AVANT-PROPOS.
A OCÉANUS.
Il y a plusieurs années que j'écrivis à Paula, cette femme si illustre par sa vertu entre toutes celles de son sexe, pour la consoler de l'extrême déplaisir qu'elle venait de recevoir de la perte de Blesilla ; il y a quatre ans que j'employai tous les efforts de mon esprit pour faire l'épitaphe de Népotien, que j'envoyai à l'évêque Héliodore; et il y a environ deux ans que j'écrivis une petite lettre à mon cher ami Pammaque sur la mort si soudaine de Pauline, ayant honte de faire un plus long discours à un homme très éloquent, et de lui représenter des choses qu'il pouvait trouver en lui-même, ce qui n'aurait pas tant été consoler mon ami que, par une sotte vanité, vouloir instruire un homme accompli en toutes sortes de perfections.
Maintenant, mon fils Océanus, vous m'engagez dans un ouvrage à quoi mon devoir m'engageait déjà et auquel je suis assez porté de moi-même, qui est de donner un jour tout nouveau à une matière qui n'est plus nouvelle, en représentant dans leur éclat et dans leur lustre tant de vertus qui peuvent passer pour nouvelles en ce qu'elles sont extraordinaires; car dans ces autres consolations je n'avais qu'à soulager l'affliction d'une mère, la tristesse d'un oncle et la douleur d'un mari; et, selon la diversité des personnes, chercher divers remèdes dans l'Ecriture sainte; mais aujourd'hui vous me donnez pour sujet Fabiola, la gloire des chrétiens, l'étonnement des idolâtres, le regret des pauvres et la consolation des solitaires.
Quoi que je veuille louer d'abord, ce semblera peu de chose en comparaison de ce que je dirai ensuite, puisque si je parle de ses jeûnes, ses aumônes sont plus considérables; si j'exalte son humilité, l'ardeur de sa foi la surpasse; et si je dis qu'elle a aimé la bassesse et que, pour condamner la vanité des robes de soie, elle a voulu être vêtue comme les moindres d'entre le peuple et comme les esclaves, c'est beaucoup plus d'avoir renoncé à l'affection des ornements qu'aux ornements mêmes, parce qu'il est plus difficile de nous dépouiller de notre orgueil que de nous passer d'or et de pierreries. Après les avoir quittées nous sommes quelquefois enflammés de présomption en portant des habits sales et déchirés qui nous sont fort honorables, et nous faisons parade d'une pauvreté que nous vendons pour le prix des applaudissements populaires; au lieu qu'une vertu cachée, et qui n'a pour consolation que le secret de notre propre conscience, ne regarde que Dieu seul comme son juge.
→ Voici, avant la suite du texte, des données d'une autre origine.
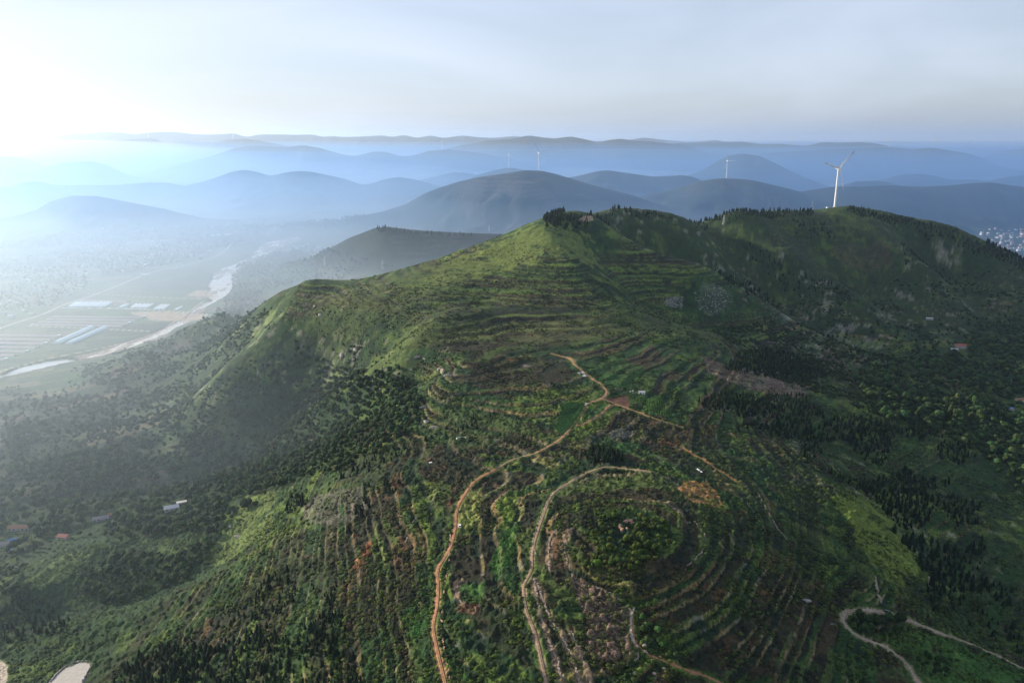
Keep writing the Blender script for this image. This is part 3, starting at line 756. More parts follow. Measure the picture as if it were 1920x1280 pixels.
def foliage_mat(name, trans=.25):
    m, n, l, b = new_mat(name)
    b.inputs['Roughness'].default_value = .85; b.inputs['Specular IOR Level'].default_value = .15
    a = n.new('ShaderNodeAttribute'); a.attribute_name = 'Col'
    oi = n.new('ShaderNodeObjectInfo')
    t = n.new('ShaderNodeTexCoord'); nz = n.new('ShaderNodeTexNoise'); nz.inputs['Scale'].default_value = .7; nz.inputs['Detail'].default_value = 3
    geo = n.new('ShaderNodeNewGeometry'); l.new(geo.outputs['Position'], nz.inputs['Vector'])
    q = n.new('ShaderNodeMapRange'); q.inputs['From Min'].default_value = .3; q.inputs['From Max'].default_value = .7; q.inputs['To Min'].default_value = .65; q.inputs['To Max'].default_value = 1.35
    l.new(nz.outputs['Fac'], q.inputs['Value'])
    v = n.new('ShaderNodeVectorMath'); v.operation = 'SCALE'; l.new(a.outputs['Color'], v.inputs[0]); l.new(q.outputs[0], v.inputs['Scale'])
    x = n.new('ShaderNodeMixRGB'); x.blend_type = 'MULTIPLY'; x.inputs['Fac'].default_value = 1; l.new(v.outputs[0], x.inputs[1]); l.new(oi.outputs['Color'], x.inputs[2])
    l.new(x.outputs[0], b.inputs['Base Color'])
    tr = n.new('ShaderNodeBsdfTranslucent'); l.new(x.outputs[0], tr.inputs['Color'])
    ms = n.new('ShaderNodeMixShader'); ms.inputs['Fac'].default_value = trans
    out = n['Material Output']; l.new(b.outputs[0], ms.inputs[1]); l.new(tr.outputs[0], ms.inputs[2]); l.new(ms.outputs[0], out.inputs['Surface'])
    return m
m_leaf = foliage_mat("foliage")
m_bark, _n, _l, _b = new_mat("bark"); _b.inputs['Roughness'].default_value = .9
_z = _n.new('ShaderNodeTexNoise'); _z.inputs['Scale'].default_value = 8; _r = _n.new('ShaderNodeValToRGB')
_r.color_ramp.elements[0].color = (.05, .035, .025, 1); _r.color_ramp.elements[1].color = (.16, .12, .09, 1)
_l.new(_z.outputs['Fac'], _r.inputs['Fac']); _l.new(_r.outputs[0], _b.inputs['Base Color'])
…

Il faut donc que j'élève la vertu de Fabiola par des louanges tout extraordinaires, et que, laissant l'ordre dont les orateurs se servent, je prenne le sujet de mon discours des commencements de sa confession et de sa pénitence. Quelque autre, se souvenant de ce qu'il a vu dans le poète, représenterait ici ce Fabius Maximus
Qui par les grands succès d'une valeur prudente soutint, seul des Romains la gloire chancelante, et toute cette illustre race des Fabiens; il dirait quels ont été leurs combats, il raconterait leurs batailles, et vanterait la grandeur de Fabiola en montrant qu'elle. a tiré sa naissance d'une. si longue suite d'aïeux et d'une tige si noble et si éclatante, afin défaire voir dans le tronc des preuves de la grandeur qu'il ne pourrait trouver dans les branches; mais quant à moi, qui ai tant d'amour pour l'étable de Bethléem et pour la crèche de notre Sauveur, où la Vierge-mère donna aux hommes un Dieu-enfant, je chercherai toute la gloire d'une servante de Jésus-Christ, non dans les ornements et les avantages que les histoires anciennes lui peuvent donner, mais dans l'humilité qu'elle a apprise et pratiquée dans l'Eglise.